One of the goals we’ve been going for with this project is to keep it lo-fi and physical. It’s like a combination of technology that could have existed in the 1900s and modern technology. We’re going to try and bring some of the analog warmth back into the show.
How does that dynamic make itself felt in the music?
I hadn’t actually had this experience until I started this project, holding projected light in my hand.
Benjamin Wynn: The songs were almost little meditations for me. They were almost like sound poems. They’re very simple. They have few elements, they evolve slowly, they explore one idea and then they’re done. They’re like these little moments in time, almost like a memory. They’re not overly complex and I think that’s their beauty. For me, one of the challenges was believing in that and not over-complicating it. A lot of times these songs would form in an evening, and maybe I would spend a week working on them, but lots of times everything I would try to do would just make them less good. I just needed to believe in that initial idea.
The other part was that it was a little bit freaky because I had never released music this naked before, this pared down and simple. There’s no nice sounding kick drum and there’s no snare, and there’s nothing that I can feel comfortable hiding behind.
The decision to record these to cassette tape, that was kind of a catalyst for the whole thing.

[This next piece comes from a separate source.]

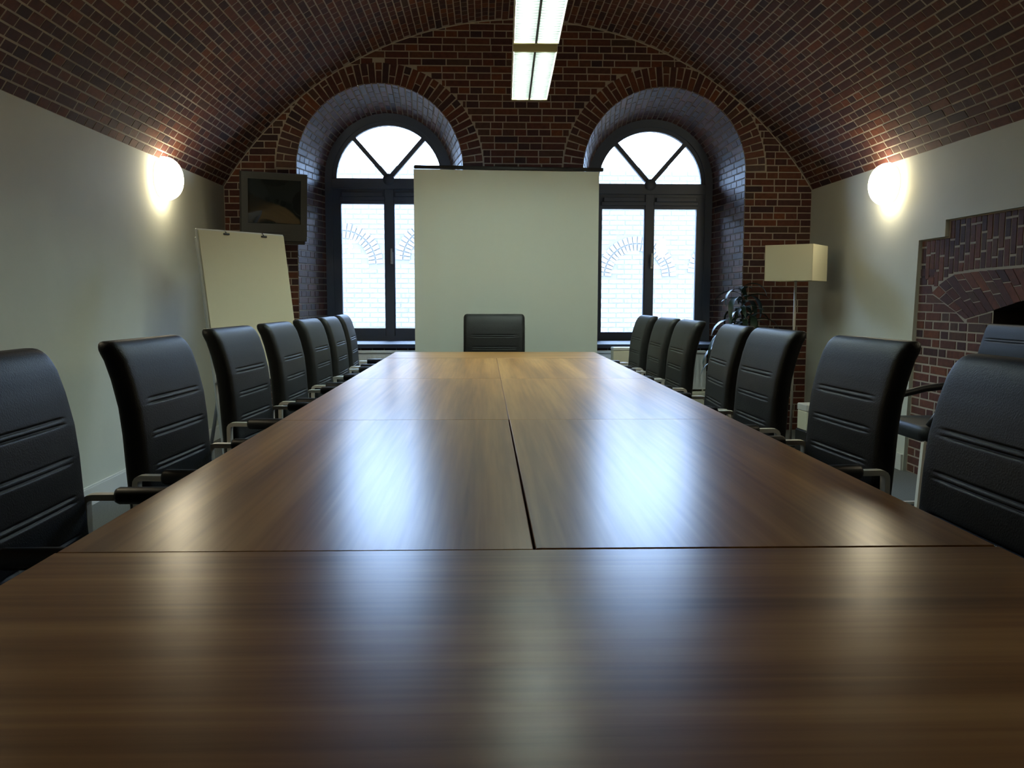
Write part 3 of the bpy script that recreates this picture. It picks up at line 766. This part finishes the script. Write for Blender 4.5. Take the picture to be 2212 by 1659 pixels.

I’d been scouring Craigslist and eBay for old cassette tapes, and four-tracks, and reel-to-reels, and I just happened upon this one tape deck that has a warble to it. Everything you put into it, when it comes out... it just sounds like memories. It’s very emotive. I very purposefully enhanced the bad qualities of tape. Well, not the bad qualities. What am I trying to say...
The tapeness.
Benjamin Wynn: Yeah. I enhanced the very things that made it tape, that made it that medium. Like we were saying, the poor qualities of tape are what make it appealing to us now, so I brought those up.
We’re far from alone in recognizing or correlating the tapeness of sound with memory. That’s what playing music back sounded like when we were younger. For kids that are 13, 14 or whatever today, what do you think will be their version of tape hiss? What sounds will they correlate with memory?
Benjamin Wynn: Yeah, I don’t know. It might be like 128-bit MP3s. You know what? It will still be vinyl honestly. Vinyl will be around for a long time.
Anthony Ciannamea: There’s a small amount of people who love the sound of old samplers right? The digital crunch.
Benjamin Wynn: Yeah, I think that every time, I think that it’s a little bit hard to say because I think as technology moves on, everything improves. Maybe we’ll be able to experience much more bass as the microphones improve, and the speakers improve, and the fidelity of all things improve. I think that we become nostalgic for things that have less fidelity in any form.